Y es que, honestamente, comenzar a leer autoras con plena conciencia y voluntad ha sido fundamental para mi entendimiento del mundo, de mi educación, de mi vida. Cuando en los textos encuentro tantas posibilidades reales, crudas, dolorosas o alegres de experimentar el ser mujer me sensibilizo ante las diferencias de oportunidad existentes y se fortalece en mí la necesidad de hacer algo para cerrar las brechas y que todas podamos hacer cuanto deseamos.


Porque aun las novelas que parecen sólo de amor, de cosas domésticas, o de superación personal están permeadas por las constantes imposiciones, violencias y obstáculos a los que nos hemos enfrentado por siglos y que, para muchas siguen siendo insorteables. En Mujercitas, Jo March se esfuerza por crear en un mundo que le dificulta ejercer la escritura; las criadas de Margaret Atwood son simples incubadoras al servicio del régimen de Gilead; la escultora Susan Gaylord de Pearl S. Buck debe atravesar toda una serie de condicionantes para lograr desarrollarse artísticamente; y cada una de las pasajeras de El vagón de las mujeres (sobre)vive como mejor sabe o puede, no hay buenas ni malas, sólo un ímpetu de vida que comparten con Akhila, quien se pregunta si una mujer puede vivir sola en un contexto como el de la India.
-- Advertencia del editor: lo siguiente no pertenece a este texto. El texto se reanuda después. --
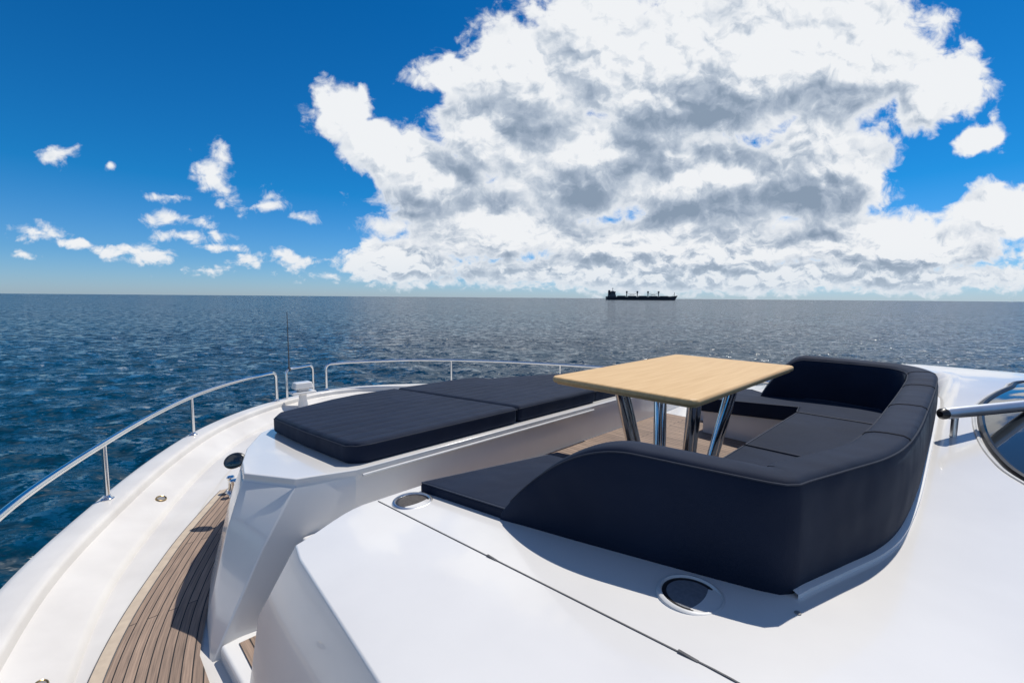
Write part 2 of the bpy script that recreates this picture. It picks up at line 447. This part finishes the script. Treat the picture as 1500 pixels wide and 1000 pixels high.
# railings
zr=-.30
def rpos(i,ins=.11): return off(i,ins)
port=[i for i in range(len(path)) if path[i][0]>-4 and path[i][1]<=2.44]
stbd=[i for i in range(len(path)) if path[i][0]>-4 and path[i][1]>=3.52]
def railing(idx,flip,stations):
    pts=[rpos(i) for i in idx]
    P=[W(q[0],q[1],zr) for q in pts]
    if flip: P=P[::-1]
    end=P[-1]; d=(P[-1]-P[-3]).normalized()
    for a in (20,45,70,90):
        P.append(end+d*(.09*math.sin(rad(a)))+Vector((0,0,-.09*(1-math.cos(rad(a))))))
    P.append(Vector((P[-1].x,P[-1].y,-.79)))
    e=empty('railing',Vector((P[-1].x,P[-1].y,-.8)),yacht)
    v,f=tube(P,.026,14); make('handrail',v,f,CHROME,e)
    for st in stations:
        j=min(idx,key=lambda i:abs(path[i][0]-st))
        q=rpos(j)
        mb=MB(); mb.add(*tube([W(q[0],q[1],-.8),W(q[0],q[1],zr)],.020,12)); mb.add(*lathe(W(q[0],q[1],-.8),[(.048,0),(.048,.008),(.033,.016),(.023,.04)],16))
        make('stanchion',mb.v,mb.f,CHROME,e)
    v,f=lathe(Vector((P[-1].x,P[-1].y,-.8)),[(.05,0),(.05,.008),(.035,.016),(.027,.04)],16); make('base_flange',v,f,CHROME,e)
railing(port,False,[7.05,5.3,3.2,1.2,-1])
railing(stbd,True,[7.6,5.7,3.8,1.9,0])
def arch(a,b,z0,z1,rc=.08):
    a=Vector(a);b=Vector(b);d=(b-a).normalized();P=[Vector((a.x,a.y,z0))]
    for t in (0,30,60,90): P.append(Vector((a.x,a.y,z1-rc))+d*(rc*(1-math.cos(rad(t))))+Vector((0,0,rc*math.sin(rad(t)))))
    for t in (90,60,30,0): P.append(Vector((b.x,b.y,z1-rc))-d*(rc*(1-math.cos(rad(t))))+Vector((0,0,rc*math.sin(rad(t)))))
    P.append(Vector((b.x,b.y,z0))); return P
v,f=tube(arch(W(8.38,2.70,0),W(8.60,3.24,0),-.8,-.28),.022,12); make('bow_hoop',v,f,CHROME,yacht)
mb=MB(); b0=W(8.40,2.76,-.3); mb.add(*tube([b0,b0+Vector((0,0,.25)),b0+Vector((0,0,1.02))],.013,8,scale=[1,.8,.45])); mb.add(*lathe(b0+Vector((0,0,-.02)),[(.03,0),(.03,.05),(.014,.08)],12))
make('antenna',mb.v,mb.f,GASKET,yacht)
c=W(8.08,2.86,-.98)
e=empty('bow_light',c,yacht)
v,f=lathe(c,[(.10,0),(.085,.08),(.065,.2),(.06,.34)],20); make('pedestal',v,f,GEL,e)
def obox(c,hx,hy,z0,z1,tp=1.0):
    V=[Vector((c.x+x*R[0]*k+y*F[0]*k,c.y+x*R[1]*k+y*F[1]*k,z)) for z,k in ((z0,1.0),(z1,tp)) for x,y in ((-hx,-hy),(hx,-hy),(hx,hy),(-hx,hy))]
    return V,[(0,1,2,3),(4,5,6,7),(0,1,5,4),(1,2,6,5),(2,3,7,6),(3,0,4,7)]
mb=MB(); mb.add(*obox(c,.16,.10,c.z+.39,c.z+.50,.85)); mb.add(*obox(c,.20,.11,c.z+.30,c.z+.345)); mb.add(*obox(c,.09,.07,c.z+.345,c.z+.39)); make('housing',mb.v,mb.f,GEL,e,bevel=.02,seg=4)

c=W(5.12,1.10,-1.0); e=empty('mooring_cleat',c,yacht)
for d in (-.06,.06):
    p=c+Vector((F[0]*d,F[1]*d,0))
    v,f=lathe(p,[(.05,0),(.045,.012),(.026,.03),(.024,.13),(.036,.15),(.038,.165),(.03,.175),(.002,.178)],20); make('bollard_post',v,f,CHROME,e)
v,f=boxsr(5.02,5.22,1.06,1.14,-1.0,-.985); make('base_plate',v,f,CHROME,e,bevel=.005)
c=W(4.52,1.0,-.46); e=empty('side_lamp',c,yacht)
ax=((W(-.9,-.6,0)-W(0,0,0)).normalized()+Vector((0,0,.25))).normalized()
tr_=Matrix.Rotation(rad(-18),3,'Y')
def sq(p):
    q=p-c; q.z*=.72; return c+tr_@(q*1.1)
v,f=lathe(c,[(.02,-.055),(.055,-.05),(.078,-.02),(.084,.01),(.076,.022)],24,ax)
make('lamp_body',[sq(p) for p in v],f,BLACK,e)
v,f=lathe(c,[(.074,.021),(.05,.027),(.002,.029)],24,ax); make('lamp_lens',[sq(p) for p in v],f,GLASS,e)
v,f=tube([c+Vector((.16,.02,-.09)),c+Vector((.03,0,-.04))],.014,10); make('lamp_bracket',v,f,CHROME,e)
def fairlead(s,sz=1):
    j=min([i for i in range(len(path)) if path[i][1]<RC],key=lambda i:abs(path[i][0]-s))
    dd=.43
    q=off(j,dd); c=W(q[0],q[1],-.9335)
    t=(W(*off(j+1,dd),0)-W(*off(j-1,dd),0)).normalized(); 
    nn=W(nor[j][0],nor[j][1],0)-W(0,0,0); u=(nn*.215-Vector((0,0,.08))).normalized()
    out=u.cross(t).normalized(); 
    if out.z<0: out=-out
    P=[c+out*.004+t*(.042*sz*math.cos(a))+u*(.030*sz*math.sin(a)) for a in np.linspace(0,2*math.pi,25)]
    mb=MB(); mb.add(*tube(P,.006*sz,8,False)); 
    P2=[c+out*.004+t*(.04*sz*math.cos(a))+u*(.028*sz*math.sin(a)) for a in np.linspace(0,2*math.pi,25)[:-1]]
    mb.add(P2,[tuple(range(24))],1)
    make('deck_drain',mb.v,mb.f,None,yacht,mats=[BRASS,GREY],fm=mb.m)
fairlead(5.50,1.25); fairlead(3.22,.85)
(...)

Algo fundamental de la lectura de autoras es recordar que, como bien dice Ursula K. Le Guin, la gran mayoría de ellas han escrito a pesar de no tener “un cuarto propio” ni recursos suficientes y que la ardua labor que han desarrollado a lo largo del tiempo reivindica la experiencia de todas nosotras. Como también menciona, es una lástima “que las convenciones […] todavía estén dispuestas a admitir exclusivamente la experiencia que los hombres tienen, de los cuerpos, de las pasiones y de la existencia de las mujeres” y que, además, “escribamos como si nuestra sexualidad se redujera a la cópula, como si no supiéramos nada del embarazo, del nacimiento, de la lactancia, de los cuidados maternos, de la pubertad, de la menstruación, de la menopausia”.


Si las mujeres escribimos acerca de eso porque sabemos del tema, como también de muchas otras cosas: de política, economía, filosofía, historia… y es lógico que cuanto podemos decir de dichos temas esté atravesado por nuestra condición de mujeres, pues son aspectos del mundo cuya hegemonía han tenido siempre los hombres. Y aun así siempre ha habido mujeres que han escrito y dejado testimonio de su presencia, de su vida, de su mirada; debemos leerlas, aprender de ellas. Hay que leer mujeres porque importa, y mucho, lo que esta mitad de la humanidad tiene que decir.